### SHORT TASK
Report the count of lines that carry the string "scene", and add nothing.

### DATA SEGMENT
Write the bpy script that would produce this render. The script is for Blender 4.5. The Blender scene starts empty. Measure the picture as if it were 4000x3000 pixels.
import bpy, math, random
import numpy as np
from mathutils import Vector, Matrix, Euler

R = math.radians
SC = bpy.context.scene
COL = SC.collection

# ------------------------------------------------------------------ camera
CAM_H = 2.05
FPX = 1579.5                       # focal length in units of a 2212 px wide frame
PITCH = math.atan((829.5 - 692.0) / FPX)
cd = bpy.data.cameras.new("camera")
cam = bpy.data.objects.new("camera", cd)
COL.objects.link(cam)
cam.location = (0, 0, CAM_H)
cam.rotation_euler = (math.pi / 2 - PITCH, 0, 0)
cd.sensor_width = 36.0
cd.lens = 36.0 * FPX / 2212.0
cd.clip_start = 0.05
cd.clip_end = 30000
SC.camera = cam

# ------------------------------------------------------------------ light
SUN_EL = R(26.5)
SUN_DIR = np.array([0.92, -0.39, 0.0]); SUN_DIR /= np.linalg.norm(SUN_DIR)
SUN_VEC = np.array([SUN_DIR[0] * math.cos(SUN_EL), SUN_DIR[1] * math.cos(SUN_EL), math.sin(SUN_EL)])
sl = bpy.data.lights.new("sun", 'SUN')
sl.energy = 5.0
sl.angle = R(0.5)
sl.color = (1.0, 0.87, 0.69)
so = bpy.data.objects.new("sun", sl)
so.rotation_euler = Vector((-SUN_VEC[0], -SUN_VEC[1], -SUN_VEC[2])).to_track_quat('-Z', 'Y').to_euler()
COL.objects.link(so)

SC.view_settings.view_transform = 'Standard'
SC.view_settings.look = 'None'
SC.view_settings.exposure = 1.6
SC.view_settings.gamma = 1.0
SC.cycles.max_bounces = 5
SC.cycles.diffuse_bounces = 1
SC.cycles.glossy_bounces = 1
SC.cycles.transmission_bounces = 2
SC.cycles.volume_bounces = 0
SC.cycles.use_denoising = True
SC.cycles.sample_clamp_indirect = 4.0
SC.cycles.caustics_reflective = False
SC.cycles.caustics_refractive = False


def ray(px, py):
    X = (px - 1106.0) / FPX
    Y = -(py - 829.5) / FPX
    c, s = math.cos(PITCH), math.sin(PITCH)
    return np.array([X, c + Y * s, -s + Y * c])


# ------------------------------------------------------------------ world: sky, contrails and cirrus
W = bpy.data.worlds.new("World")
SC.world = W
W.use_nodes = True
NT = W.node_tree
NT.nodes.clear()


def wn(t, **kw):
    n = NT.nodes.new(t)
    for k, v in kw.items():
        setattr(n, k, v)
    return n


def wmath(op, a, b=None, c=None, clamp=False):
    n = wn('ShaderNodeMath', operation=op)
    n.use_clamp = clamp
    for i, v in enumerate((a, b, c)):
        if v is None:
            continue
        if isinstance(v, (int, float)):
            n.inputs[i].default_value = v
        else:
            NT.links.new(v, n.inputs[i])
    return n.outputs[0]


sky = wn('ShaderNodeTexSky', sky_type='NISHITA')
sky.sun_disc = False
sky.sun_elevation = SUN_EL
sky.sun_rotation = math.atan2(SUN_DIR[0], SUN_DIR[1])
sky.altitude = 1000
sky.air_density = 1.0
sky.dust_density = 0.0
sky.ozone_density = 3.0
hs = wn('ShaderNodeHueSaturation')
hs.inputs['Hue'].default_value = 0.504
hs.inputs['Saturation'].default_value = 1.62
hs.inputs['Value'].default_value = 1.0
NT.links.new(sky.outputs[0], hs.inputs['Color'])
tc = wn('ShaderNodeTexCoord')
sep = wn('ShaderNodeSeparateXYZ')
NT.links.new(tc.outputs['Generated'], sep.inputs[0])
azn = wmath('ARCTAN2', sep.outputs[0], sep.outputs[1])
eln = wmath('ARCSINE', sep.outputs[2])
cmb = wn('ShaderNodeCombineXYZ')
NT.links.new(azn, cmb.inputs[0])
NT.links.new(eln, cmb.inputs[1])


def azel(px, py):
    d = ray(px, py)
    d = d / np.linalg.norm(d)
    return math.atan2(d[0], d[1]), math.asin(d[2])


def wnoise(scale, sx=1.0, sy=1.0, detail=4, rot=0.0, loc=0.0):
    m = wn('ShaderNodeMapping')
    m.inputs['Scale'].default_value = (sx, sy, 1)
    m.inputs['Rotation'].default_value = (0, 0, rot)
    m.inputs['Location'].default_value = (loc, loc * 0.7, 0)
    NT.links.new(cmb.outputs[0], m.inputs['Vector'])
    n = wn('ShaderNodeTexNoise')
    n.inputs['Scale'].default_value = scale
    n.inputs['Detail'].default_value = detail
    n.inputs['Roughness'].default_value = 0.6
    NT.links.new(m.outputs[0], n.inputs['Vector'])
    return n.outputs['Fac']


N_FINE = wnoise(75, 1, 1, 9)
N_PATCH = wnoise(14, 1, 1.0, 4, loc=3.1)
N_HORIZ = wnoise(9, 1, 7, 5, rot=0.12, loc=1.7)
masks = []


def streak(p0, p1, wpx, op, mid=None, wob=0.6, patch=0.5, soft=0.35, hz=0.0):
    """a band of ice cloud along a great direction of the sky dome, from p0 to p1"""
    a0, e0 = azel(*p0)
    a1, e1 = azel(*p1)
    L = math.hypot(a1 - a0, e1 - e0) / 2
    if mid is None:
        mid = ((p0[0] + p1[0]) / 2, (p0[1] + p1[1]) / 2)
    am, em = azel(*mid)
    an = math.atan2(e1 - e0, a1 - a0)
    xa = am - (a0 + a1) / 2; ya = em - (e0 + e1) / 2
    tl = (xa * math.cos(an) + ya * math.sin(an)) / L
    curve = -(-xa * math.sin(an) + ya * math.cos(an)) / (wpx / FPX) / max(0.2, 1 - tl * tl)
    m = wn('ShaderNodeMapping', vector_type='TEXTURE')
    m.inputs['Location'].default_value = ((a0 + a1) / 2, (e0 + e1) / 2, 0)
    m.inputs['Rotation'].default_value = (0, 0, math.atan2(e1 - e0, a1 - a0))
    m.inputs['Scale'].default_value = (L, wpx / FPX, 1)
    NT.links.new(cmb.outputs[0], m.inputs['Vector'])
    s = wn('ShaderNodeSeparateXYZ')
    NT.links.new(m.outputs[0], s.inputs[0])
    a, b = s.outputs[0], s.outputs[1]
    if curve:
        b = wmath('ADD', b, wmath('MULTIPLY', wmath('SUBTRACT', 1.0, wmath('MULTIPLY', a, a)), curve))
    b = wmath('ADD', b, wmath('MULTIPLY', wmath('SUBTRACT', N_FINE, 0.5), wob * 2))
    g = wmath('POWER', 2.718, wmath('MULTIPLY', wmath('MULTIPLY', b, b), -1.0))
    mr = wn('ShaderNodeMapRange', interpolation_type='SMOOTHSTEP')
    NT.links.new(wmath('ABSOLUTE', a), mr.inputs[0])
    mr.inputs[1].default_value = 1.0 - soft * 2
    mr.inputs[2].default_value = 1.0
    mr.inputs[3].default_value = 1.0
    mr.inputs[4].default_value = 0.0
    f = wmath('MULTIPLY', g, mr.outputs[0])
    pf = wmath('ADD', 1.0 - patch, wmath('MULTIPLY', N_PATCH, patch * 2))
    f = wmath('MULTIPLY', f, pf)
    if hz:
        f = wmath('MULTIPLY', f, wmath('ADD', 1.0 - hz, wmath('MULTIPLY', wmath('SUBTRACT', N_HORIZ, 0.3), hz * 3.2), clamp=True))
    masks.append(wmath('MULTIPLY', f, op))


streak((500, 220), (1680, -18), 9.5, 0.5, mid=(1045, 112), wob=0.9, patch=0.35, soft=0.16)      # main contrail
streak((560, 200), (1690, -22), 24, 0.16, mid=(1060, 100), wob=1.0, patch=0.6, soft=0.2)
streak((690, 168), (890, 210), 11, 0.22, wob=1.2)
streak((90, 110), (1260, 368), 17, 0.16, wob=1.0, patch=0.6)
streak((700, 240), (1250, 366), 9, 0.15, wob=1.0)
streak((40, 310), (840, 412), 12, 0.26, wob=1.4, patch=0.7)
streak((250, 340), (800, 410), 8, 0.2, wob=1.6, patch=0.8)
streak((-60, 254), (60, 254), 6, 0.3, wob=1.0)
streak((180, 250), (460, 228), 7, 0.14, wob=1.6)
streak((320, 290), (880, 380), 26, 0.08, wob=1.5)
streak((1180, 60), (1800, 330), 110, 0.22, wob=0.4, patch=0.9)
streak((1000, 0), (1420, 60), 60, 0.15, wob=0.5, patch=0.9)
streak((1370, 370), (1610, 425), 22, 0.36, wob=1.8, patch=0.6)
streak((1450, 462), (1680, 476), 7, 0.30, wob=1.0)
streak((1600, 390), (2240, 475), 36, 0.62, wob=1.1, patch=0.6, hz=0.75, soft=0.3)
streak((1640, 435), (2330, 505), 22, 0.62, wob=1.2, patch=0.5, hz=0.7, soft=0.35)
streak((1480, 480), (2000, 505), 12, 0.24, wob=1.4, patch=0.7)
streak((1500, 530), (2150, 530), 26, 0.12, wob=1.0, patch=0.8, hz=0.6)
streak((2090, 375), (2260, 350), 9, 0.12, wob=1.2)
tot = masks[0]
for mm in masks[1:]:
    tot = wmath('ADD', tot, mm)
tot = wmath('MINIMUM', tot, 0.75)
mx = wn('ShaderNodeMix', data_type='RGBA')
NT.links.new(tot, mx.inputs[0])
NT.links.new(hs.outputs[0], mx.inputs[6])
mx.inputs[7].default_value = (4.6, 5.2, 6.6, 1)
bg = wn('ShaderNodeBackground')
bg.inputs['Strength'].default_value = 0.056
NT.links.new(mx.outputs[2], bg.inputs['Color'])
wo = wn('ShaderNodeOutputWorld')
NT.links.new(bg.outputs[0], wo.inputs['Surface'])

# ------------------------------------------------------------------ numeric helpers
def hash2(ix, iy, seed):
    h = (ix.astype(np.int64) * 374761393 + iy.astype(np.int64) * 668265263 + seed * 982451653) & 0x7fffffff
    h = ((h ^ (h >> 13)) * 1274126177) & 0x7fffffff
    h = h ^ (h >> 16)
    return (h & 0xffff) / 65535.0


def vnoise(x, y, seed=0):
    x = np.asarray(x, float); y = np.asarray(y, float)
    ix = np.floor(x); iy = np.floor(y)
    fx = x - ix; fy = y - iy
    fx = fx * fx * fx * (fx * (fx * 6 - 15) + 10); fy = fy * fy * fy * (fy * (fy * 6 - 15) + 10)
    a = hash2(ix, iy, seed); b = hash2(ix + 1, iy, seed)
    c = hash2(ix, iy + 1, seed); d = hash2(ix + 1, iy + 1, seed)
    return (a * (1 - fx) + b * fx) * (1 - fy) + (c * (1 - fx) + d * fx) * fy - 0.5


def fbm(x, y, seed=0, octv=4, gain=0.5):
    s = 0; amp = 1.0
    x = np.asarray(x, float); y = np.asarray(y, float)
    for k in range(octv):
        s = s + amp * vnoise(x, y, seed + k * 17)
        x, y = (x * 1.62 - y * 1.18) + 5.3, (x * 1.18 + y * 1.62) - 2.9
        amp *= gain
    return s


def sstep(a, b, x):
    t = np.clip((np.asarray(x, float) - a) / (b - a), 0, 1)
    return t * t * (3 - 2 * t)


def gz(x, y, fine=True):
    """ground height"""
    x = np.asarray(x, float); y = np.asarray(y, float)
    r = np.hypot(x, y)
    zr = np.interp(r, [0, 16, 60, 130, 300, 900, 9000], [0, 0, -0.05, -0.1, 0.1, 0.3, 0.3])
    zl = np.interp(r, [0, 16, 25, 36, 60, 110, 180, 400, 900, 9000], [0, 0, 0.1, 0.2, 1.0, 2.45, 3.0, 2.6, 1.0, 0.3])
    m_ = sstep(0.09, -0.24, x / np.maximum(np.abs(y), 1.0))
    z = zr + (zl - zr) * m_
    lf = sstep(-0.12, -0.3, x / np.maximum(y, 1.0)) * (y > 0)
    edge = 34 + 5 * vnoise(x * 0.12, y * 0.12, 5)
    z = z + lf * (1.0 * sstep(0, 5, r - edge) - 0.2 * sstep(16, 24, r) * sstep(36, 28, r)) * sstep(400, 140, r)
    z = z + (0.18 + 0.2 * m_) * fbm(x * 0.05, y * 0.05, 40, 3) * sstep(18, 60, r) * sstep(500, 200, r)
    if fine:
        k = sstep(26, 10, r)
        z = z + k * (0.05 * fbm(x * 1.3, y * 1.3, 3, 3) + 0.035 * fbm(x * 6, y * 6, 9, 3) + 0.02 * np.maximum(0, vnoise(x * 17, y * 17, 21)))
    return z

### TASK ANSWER
2